The gold tassels at the edge of his clothing are also looking a lot more dynamic in this version than the normal version. They are sculpted swishing in different directions and some corners of his clothing are even raised so it reveals the stitching done to hold the tassels in place! 
You can also see some tassels that are usually hidden from view!

Some of the pristine gold plates you see on the normal version of Mikazuki is also scratched and broken here, and you can spot the extra steps and effort taken to make the damage look as realistic as possible. Some of the white plates are also missing here to add to the ‘damaged’ look!
Speaking of the damaged look…the figure is clad with well-placed cuts and tears in clothes.
There are also several dirt stains around his grey hakama part to further intensify the atmosphere of the figure. This create a slight difference from the normal version of the figure as most of the other details for his hakama are kept consistent.

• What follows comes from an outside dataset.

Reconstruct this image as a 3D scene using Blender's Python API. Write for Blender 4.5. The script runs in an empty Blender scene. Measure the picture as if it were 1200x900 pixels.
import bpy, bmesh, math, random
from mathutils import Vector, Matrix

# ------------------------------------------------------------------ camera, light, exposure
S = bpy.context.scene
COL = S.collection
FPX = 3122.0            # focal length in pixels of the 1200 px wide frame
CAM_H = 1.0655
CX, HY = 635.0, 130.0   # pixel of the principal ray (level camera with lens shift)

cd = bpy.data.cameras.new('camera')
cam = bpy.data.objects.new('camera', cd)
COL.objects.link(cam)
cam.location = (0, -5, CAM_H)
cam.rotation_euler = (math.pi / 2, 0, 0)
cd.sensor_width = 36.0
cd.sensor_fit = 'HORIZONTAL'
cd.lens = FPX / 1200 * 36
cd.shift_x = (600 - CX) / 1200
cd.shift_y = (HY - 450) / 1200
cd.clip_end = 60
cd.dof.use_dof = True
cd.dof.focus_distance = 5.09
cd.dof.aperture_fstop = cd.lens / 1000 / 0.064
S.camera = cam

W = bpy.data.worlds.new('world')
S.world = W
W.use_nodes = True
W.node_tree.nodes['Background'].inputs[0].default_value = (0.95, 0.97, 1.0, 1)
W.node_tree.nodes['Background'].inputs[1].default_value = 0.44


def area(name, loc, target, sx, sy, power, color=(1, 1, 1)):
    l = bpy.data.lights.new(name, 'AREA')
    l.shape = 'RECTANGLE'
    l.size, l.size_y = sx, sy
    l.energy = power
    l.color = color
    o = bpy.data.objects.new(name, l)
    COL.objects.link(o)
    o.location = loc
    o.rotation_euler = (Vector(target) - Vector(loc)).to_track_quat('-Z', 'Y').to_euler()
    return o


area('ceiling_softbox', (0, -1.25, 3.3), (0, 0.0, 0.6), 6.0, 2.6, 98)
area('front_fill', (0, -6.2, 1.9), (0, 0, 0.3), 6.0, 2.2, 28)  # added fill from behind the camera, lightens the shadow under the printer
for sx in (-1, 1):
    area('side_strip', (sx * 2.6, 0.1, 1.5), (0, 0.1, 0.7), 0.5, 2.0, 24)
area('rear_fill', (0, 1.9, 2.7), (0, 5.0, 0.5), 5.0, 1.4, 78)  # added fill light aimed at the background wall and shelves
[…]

But surprisingly, despite the huge damage to his top and dirt on his hakama, Mikazuki’s zori sandals appear to be completely pristine. I feel that Orange Rouge could have definitely done a little more here to rough things up for his sandals, but this isn’t a very visible component of the figure and we probably don’t want Mikazuki to be fighting enemies in broken straw sandals, so let’s hold on to that thought!